The CoE wants to replace the old FACES desktop app with a modern web application. Future contractors will work with OPM’s Office of the Chief Information Officer to train current staff on the new application and will “empower” them to maintain the new app’s back-end systems in the future, according to the RFIs.

As for the calculator, the CoE is also envisioning a different approach. The current retirement calculator application is based on static formulas. But the new “service will introduce a system for managing business rules that, when applied, will result in calculations,” according to the RFI.

The FACES replacement app and the calculator are technically two separate projects, but GSA expects the teams working on these efforts will work together.
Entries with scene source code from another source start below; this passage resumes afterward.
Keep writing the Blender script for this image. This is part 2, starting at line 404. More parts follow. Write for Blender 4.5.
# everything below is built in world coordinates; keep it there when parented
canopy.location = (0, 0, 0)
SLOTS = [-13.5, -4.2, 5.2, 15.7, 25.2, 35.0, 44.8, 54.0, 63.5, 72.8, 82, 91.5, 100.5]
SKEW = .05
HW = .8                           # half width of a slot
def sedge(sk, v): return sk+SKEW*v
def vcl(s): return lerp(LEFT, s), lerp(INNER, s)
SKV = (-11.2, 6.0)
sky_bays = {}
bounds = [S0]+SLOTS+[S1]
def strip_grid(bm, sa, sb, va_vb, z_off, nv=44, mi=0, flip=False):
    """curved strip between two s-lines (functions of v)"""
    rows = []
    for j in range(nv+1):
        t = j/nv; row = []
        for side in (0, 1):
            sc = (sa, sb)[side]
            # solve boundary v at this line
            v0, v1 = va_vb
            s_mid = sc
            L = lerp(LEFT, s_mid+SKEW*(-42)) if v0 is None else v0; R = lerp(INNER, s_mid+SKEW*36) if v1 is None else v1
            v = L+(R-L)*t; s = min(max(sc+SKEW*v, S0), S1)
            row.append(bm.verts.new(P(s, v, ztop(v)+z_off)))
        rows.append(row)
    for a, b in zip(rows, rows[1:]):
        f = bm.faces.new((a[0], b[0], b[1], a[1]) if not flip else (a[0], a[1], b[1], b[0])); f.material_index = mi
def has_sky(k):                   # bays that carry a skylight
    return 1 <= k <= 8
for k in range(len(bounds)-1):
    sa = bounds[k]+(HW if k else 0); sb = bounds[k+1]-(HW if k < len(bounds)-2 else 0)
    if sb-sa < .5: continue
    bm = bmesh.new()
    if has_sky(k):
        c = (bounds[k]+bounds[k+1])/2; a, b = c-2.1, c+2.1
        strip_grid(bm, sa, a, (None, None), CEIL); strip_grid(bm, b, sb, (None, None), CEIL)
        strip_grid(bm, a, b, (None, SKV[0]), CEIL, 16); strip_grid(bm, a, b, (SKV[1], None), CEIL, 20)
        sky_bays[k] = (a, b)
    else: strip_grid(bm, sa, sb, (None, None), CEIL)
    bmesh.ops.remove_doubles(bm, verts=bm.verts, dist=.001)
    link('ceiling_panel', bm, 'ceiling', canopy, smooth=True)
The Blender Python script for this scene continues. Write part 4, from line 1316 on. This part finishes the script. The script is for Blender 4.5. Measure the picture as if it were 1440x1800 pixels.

The replacement app should wrap up first, according to the RFIs.

The RFIs are only open to contractors on GSA’s ALLIANT 2 vehicle.

GSA issued another RFI on OPM’s behalf back in July, which asked for industry proposals to help the agency eventually acquire “modern mainframe hardware” and support the agency in planning, migrating and utilizing the new hardware to eventually establish a more secure and redundant solution.

OPM’s retirement service and background investigation applications run on this mainframe hardware.

The agency joined GSA’s CoE initiative back in May as part of a concerted effort to modernize OPM’s legacy IT systems.

OPM is one of five agencies now that’s joined the CoE initiative. For OPM, the initiative is one of several mechanisms the Trump administration has considered to advance the goals of the GSA merger — without moving major pieces of the agency or getting Congress involved.

The CoEs, as well as other interagency agreements and delegated authorities, are all ways GSA could manage more OPM systems, facilities and activities, Margaret Weichert, deputy director for management at the Office of Management and Budget, said back in May.

Modernizing OPM’s retirement services has been a priority for past agency directors, and the current one is no different. Dale Cabaniss, the new OPM director, told Congress during her nomination hearing the retirement system needed a top-to-bottom review.

Past efforts to modernize OPM’s retirement claims processing system have largely failed. The Government Accountability Office alerted OPM to risks and deficiencies with its retirement modernization efforts in 2005, 2008 and 2009 before noting progress in 2011. OPM abandoned the retirement modernization effort later that year.

OPM refocused its modernization efforts and developed a new vision in 2013, GAO said.